E.B: The answer is simple. We are a product of those days when the country was fighting for freedom. Then we got the freedom. The atmosphere was charged with patriotism and nationalism and we wanted to build up the nation. Also, my husband was a student leader at that time and so we had the same ideology and spirit. He has always been a great support to me, like a rock. I was thankfully out of all domestic obstacles. Whenever there is confusion in my mind I look inside of myself for answers. The answer inevitably is, go for whatever cements and binds, not for something that divides.

The women I work with, those poor women, they give me so much strength that I hardly feel tired at the end of the day. Now I’m sixty-three and my energy has begun to flag but I know I have worked hard. My level of tolerance is high and I rarely get frustrated or for that matter, excited.

R.S: It seems to be the ideal ingredients that go to make a social worker. Are you quite detached from your work?

E.B.: Things don’t touch me too much. For a while I get humiliated, hurt. And remember, I was a young woman in a trade union with so many men. You can imagine what I must have gone through. But I had a strong husband who protected me. I have a bad memory so I forget both the good and the bad and I get a good night’s sleep. My general health is also OK.

I’m quite selective and don’t take up things which are not relevant to SEWA as an organisation. My personal life is also very simple. I don’t attend weddings and other ceremonies. I buy my clothes once a year. I have a domestic help who cooks. But all of us wash our own clothes.

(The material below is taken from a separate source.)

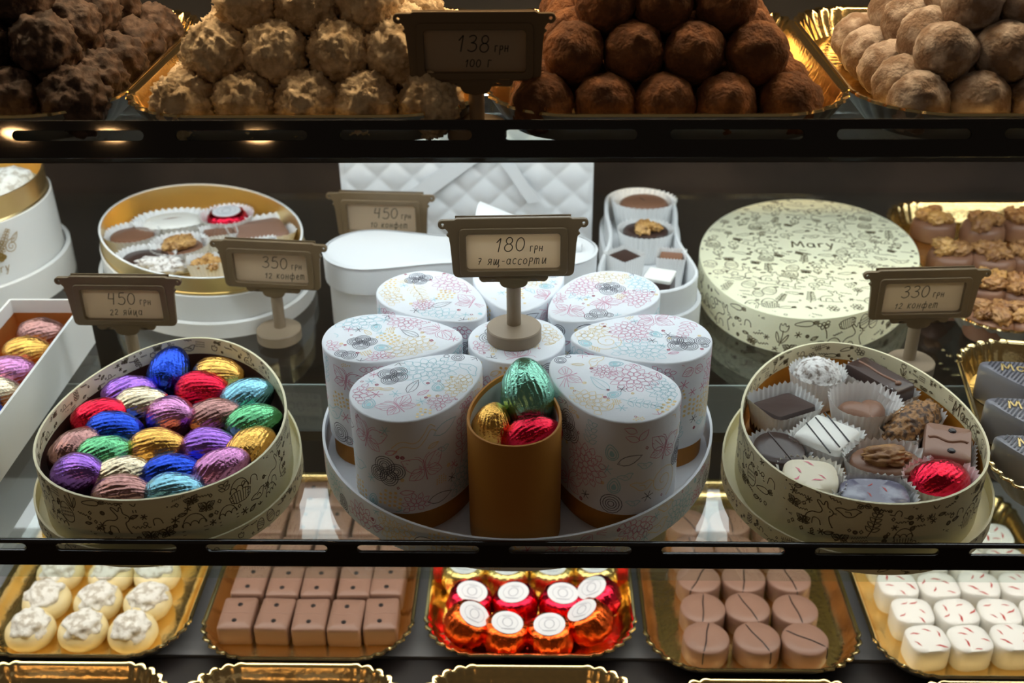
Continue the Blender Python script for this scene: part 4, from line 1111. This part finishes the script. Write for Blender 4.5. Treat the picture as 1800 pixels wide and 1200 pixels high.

R.S: One last thing, Ela ben. This interview will come out in the issue of THE EYE that is also part of a larger project that is involved with the 50th year of India’s independence. You were there when we got it and you have lived to see fifty years of India’s nationhood. What does your wisdom tell us on this occasion? Do you have a message that can tide us over the next twenty-five years at the least? We have found ourselves catapulted from being a rather laid back civilisation to a bustling nation. There is much agony and confusion as we go on with our lives.

E.B: I’m not a person to give any kind of message. But I can certainly say, in my simple way, that what we have forgotten is our old samskara of thinking about the other person before yourself. And this, in a broader sense is what is at the root of democracy. Sadly, the middle class that have upheld some sort of moral order has become so selfish. I think, as I understand it, the role of the middle class was to transform feudal society to a democratic one. And that role has been relinquished by this class.

E.B.: It was the middle class more than the working class who took part in the freedom struggle who sacrificed, who inspired others. They really should play a role in the transformation of society and to develop democratic values. I don’t mean just electing a populist government. I mean, in your family, neighbourhood, public place, school, everywhere. This is good samskara, good khandaan and good culture. I remember my mother; whenever these garment dealers came home, she would give them some jaggery and chickpeas. This was the rivaj, the custom. All these things are gone. At no time in history has there ever been complete equality. But good samskara, yes. Think of others always, that’s all I have to say.

Quotes from Interview

What I understand is that the feminist point of view is a pro-woman thinking that leads to equality, but what I understand by empowerment of women is equality of opportunity according to their own capacities.

The membership may ask the leadership the same questions and vice-versa. These questions are constantly monitored not to see if they are adhered to but whether they are relevant. When the answer is a unanimous yes then we know that our direction is right.

Electoral politics is very very selfish. When the informal sector is not organized they cannot demonstrate their political strength with a common voice and change the balance of power.

Gandhi said that in the fight for social justice where the weapons are truth and non-violence women are the natural leaders.

Whenever there is confusion in my mind I look inside of myself for answers. The answer inevitably is, go for whatever cements and binds, not for something that divides.